Planning the next tutor leadership day

On Thursday, December 20, 2018, we will be having our Fall Tutor Leadership day, a part day professional development seminar with two goals: continue to build a community for tutors and address emerging challenges tutors are facing in their practice. I am frantically trying to finish a pressbook with the tutors’ blogs for the OntarioExtend 9x9x25 challenge to use at the Leadership day and have decided to remove some of the suggestions about how to use the guide. I am going to let others decide for themselves how to use it, so I have moved some of the materials I thought about adding here:

Getting tutors to talk:

This section is a quick summary of ideas have used to increase discussion participation during meetings and training.  It is a goal of our training to give tutors an opportunity to continue to build communication skills as well as to build relationships with staff and other tutors. Tutors can and should be a support to one another, be a source for answers to questions when staff are not immediately available and this process is improved when tutors begin to know each other and understand that they can learn from each other.

These first three ideas are from the Cult of Pedagogy,  specifically Jennifer Gonzales’ 2015 blog post on Class Discussion ideas

Affinity Mapping

Affinity mapping begins with a big question. Tutors generate ideas and jot these on a post-it note, one per note. This notes are added to a wall or sheet with the question in no particular order. After many ideas have been added, tutors examine the notes and begin to group in to themes.

Snowball Discussion

Students start in groups of two to discuss a question and then join another group of two to have a discussion with four. These four can join another group of four, and so on. I like to use this technique with Think-Pair-Share instructions at the beginning.

Talk Moves

This technique appears to have been developed for elementary and secondary level students, however, I have found it gives tutors a model for having discussions about tutoring topics where opinions may differ and during early training sessions when some tutors may still be reluctant to join in. Talk moves gives up to five sentence models to use when adding to a discussion that requires the tutor to listen to another speaker and respond to what they have said.

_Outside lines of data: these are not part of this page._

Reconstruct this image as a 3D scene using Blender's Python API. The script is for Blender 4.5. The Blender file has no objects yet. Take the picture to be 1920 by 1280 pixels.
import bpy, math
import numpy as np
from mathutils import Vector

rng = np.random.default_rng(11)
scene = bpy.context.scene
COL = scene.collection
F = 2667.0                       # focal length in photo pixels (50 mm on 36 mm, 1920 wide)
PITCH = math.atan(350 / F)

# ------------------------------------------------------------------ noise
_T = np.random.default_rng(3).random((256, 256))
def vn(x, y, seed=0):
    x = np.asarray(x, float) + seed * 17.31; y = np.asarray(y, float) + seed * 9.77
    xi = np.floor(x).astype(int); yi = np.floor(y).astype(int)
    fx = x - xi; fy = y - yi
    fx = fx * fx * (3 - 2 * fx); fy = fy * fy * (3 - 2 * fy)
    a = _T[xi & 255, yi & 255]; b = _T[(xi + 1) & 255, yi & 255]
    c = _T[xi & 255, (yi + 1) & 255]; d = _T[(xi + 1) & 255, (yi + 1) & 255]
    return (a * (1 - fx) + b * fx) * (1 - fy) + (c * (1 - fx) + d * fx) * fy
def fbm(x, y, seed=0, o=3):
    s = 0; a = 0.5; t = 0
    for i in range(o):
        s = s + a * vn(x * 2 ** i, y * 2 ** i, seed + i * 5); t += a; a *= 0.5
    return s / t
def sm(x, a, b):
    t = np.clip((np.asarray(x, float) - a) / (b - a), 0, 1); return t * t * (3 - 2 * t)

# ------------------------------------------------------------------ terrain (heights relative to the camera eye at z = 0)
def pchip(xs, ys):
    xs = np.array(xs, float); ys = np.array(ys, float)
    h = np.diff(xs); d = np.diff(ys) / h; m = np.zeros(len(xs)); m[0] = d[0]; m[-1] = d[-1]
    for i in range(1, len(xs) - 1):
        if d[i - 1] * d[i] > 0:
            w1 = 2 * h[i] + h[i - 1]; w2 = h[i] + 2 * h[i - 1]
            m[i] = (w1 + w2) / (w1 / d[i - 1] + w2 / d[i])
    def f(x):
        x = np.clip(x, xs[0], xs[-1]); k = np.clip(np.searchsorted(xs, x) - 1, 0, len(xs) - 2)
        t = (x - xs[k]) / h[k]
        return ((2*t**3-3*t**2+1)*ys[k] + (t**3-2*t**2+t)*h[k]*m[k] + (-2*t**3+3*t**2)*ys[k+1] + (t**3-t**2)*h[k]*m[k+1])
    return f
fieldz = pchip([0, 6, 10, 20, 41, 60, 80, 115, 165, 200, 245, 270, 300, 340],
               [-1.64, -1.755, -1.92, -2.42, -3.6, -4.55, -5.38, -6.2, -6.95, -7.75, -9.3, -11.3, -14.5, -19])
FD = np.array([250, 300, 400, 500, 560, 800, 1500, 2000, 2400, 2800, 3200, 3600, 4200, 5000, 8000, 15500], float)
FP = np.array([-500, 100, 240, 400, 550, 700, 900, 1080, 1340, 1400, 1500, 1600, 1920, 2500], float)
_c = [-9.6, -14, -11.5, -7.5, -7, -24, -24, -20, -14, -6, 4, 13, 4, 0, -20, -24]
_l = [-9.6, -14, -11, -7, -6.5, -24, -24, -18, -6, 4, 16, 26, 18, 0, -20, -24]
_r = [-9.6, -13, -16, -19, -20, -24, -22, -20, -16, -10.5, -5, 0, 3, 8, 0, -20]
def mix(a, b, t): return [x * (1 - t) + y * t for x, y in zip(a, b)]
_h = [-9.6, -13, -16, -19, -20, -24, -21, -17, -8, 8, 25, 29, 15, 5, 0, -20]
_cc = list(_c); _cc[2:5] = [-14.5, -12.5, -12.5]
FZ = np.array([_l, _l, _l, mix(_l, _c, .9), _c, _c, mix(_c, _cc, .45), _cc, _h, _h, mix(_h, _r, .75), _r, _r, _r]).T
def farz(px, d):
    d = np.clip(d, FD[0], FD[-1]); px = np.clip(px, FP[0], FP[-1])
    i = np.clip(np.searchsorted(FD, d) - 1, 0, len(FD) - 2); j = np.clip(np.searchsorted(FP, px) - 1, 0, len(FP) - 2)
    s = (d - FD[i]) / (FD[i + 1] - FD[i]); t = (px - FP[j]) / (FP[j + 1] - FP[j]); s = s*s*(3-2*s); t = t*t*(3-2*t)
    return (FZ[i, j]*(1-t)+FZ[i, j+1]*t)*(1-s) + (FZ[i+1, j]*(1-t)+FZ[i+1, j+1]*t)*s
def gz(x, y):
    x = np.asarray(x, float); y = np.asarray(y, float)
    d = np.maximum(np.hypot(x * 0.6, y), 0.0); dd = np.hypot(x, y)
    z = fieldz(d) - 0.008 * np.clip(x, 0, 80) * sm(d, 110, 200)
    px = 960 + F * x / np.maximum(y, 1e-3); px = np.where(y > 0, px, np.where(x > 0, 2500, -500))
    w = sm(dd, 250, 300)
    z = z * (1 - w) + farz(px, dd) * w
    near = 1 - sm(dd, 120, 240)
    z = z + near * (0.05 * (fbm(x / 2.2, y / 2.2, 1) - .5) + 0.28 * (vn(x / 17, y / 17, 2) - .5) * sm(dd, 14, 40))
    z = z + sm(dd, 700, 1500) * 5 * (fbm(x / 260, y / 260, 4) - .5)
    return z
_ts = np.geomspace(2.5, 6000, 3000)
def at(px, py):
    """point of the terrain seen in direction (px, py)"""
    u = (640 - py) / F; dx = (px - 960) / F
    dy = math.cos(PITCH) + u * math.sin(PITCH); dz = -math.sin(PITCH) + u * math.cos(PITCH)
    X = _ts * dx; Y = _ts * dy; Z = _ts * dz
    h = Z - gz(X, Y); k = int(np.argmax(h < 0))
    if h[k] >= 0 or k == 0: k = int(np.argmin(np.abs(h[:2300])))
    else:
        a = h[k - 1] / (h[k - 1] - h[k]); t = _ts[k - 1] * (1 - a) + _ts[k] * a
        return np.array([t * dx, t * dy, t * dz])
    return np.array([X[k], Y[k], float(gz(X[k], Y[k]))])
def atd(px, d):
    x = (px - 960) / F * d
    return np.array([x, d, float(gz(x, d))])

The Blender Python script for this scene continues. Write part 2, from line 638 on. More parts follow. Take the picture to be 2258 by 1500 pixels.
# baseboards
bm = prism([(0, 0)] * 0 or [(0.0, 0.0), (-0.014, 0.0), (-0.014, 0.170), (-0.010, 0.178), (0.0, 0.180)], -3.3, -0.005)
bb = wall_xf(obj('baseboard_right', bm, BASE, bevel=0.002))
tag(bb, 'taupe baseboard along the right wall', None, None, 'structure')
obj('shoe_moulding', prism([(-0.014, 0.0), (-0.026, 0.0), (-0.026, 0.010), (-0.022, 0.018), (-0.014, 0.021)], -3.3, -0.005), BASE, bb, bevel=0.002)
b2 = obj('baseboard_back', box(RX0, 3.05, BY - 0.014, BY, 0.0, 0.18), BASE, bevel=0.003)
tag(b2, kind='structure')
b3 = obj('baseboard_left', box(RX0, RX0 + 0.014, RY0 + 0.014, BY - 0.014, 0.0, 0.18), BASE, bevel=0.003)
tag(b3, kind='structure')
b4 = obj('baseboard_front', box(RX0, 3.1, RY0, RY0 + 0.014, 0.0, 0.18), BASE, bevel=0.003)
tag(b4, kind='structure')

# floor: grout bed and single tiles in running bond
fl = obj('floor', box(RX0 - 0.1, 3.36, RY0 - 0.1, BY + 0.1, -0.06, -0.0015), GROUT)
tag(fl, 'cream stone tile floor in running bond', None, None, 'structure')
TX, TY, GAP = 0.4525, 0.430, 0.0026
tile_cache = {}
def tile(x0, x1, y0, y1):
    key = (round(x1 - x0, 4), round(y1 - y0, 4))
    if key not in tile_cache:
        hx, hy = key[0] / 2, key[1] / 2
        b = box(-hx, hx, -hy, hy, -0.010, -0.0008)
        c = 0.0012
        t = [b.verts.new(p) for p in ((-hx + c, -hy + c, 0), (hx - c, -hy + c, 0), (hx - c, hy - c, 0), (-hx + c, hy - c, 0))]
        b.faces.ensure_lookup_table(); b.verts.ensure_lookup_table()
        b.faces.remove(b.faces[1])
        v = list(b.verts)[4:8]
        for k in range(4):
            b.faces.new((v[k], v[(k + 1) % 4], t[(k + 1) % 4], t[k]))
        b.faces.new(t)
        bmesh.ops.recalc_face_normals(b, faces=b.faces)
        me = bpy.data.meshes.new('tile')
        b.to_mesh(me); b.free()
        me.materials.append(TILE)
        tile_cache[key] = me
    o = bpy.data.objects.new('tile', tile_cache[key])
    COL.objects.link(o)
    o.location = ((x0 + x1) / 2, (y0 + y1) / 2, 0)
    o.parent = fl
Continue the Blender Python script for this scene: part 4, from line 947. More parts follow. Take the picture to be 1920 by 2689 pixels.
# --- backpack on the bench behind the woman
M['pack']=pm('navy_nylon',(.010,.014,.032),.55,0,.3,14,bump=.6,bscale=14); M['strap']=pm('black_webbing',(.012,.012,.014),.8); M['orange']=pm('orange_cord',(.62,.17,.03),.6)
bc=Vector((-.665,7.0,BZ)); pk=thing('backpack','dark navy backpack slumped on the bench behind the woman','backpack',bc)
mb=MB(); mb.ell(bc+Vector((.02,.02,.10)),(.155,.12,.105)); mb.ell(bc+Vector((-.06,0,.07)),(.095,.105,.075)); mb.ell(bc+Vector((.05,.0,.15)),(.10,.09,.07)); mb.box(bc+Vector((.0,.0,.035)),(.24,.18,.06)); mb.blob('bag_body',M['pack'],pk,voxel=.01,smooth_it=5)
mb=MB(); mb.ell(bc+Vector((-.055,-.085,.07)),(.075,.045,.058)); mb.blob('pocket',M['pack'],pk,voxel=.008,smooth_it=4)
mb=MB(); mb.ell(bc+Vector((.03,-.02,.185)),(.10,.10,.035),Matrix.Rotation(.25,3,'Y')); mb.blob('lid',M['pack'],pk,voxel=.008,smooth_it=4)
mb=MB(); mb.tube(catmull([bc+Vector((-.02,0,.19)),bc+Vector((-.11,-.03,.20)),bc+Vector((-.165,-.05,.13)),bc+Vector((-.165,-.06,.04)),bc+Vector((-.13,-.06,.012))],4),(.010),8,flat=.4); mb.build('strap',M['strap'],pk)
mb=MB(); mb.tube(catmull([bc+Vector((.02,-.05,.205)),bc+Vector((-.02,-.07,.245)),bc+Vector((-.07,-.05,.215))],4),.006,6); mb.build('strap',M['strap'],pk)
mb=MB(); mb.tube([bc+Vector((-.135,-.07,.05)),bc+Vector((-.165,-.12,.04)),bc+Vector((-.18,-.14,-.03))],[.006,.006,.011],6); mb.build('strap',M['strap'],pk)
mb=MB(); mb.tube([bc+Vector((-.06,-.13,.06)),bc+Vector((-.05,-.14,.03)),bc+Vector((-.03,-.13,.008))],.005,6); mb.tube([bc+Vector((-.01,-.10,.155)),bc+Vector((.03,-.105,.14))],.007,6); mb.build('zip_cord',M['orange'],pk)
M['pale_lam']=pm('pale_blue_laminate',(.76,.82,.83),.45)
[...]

Examples: I agree with what __________ said, because ________________. I want to add to what __________said, I think ________________. I disagree with __________________ because ______________. I have a connection to what ____________said. Can you explain your thinking?

A couple of my own ideas:

Introductions with crazy questions:

At the start of each training or meeting, I ask the tutors to give me their name, their program, a course they like to tutor and then I add a crazy question. The question is relatively risk free but revealing of the tutor as a person. I find these questions often lead to connections and other conversations between tutors.

Examples:

  • What are you freakishly good at that has nothing to do with what you are studying?
  • What is something you are proud of in the last year/ 6 months?
  • What do you collect (as in have more than 3 of)?
  • What is something you would like to learn to do?

Pick a card

Using a deck of playing cards, when the discussions first begin, I give a card from the deck to each tutors as they speak. I ask the tutors with a card to wait to answer gain until everyone has a card. Once everyone has a card, we use them again but this time, tutors can leave the card face down and turn them over when they have spoken. I have found this gives a representation of who has spoken and a gentle reminder that it is important to hear from everyone.

General Techniques:

Whether you are planning a one hour meeting or a day long event, there are a couple of techniques I use that have made the training better:

Name Tags:

Use name tags, it will not only help you remember everyone’s name but it makes it easier for tutors to learn each other’s names.

Burning Questions:

Before the session begins, hand out or have available some half sheets of paper and pens and invite tutors to write down their burning question. A burning question is that one that they hope you will cover or is foremost on their mind. I collect them and review during a break. This way I can address common questions or emerging issues even if they were not on my original agenda.

Parking Lot:

Before the meeting begins, set up a space on a whiteboard or use flip chart paper on the wall for your parking lot. Explain that is something comes up that can’t be addressed during the meeting, you will writing it in the parking lot and return to it if there is time or respond in some other way, such as be email. Sometimes, tutors have questions that require you to gather addition information or seek approval. Using a parking lot ensure that those matters are not lost.

Takeaways:

For longer sessions in particular, during the last 10 – 15 minutes, I like to ask tutors to write down a takeaway from the meeting, for example, something they learned and tape this on the wall. As the closing, I review some of the comments with the group.

How does this relate to the act of tutoring?

We ask tutors to where their name tags when meeting with students so that it is easier to identify who is a tutor in our lab space. We also encourage tutors to begin their sessions by asking their students what they would like to work on during their session together, what is their student’s burning question. The idea of the parking lot can also come up in a tutoring session when a tutor may need to gather additional information or when some other issue may need to be set aside so that the tutor and student can focus on the material at hand. And finally, we ask tutors to confirm student learning before the session is over, to ask for a summary of what the student has learned or now understands.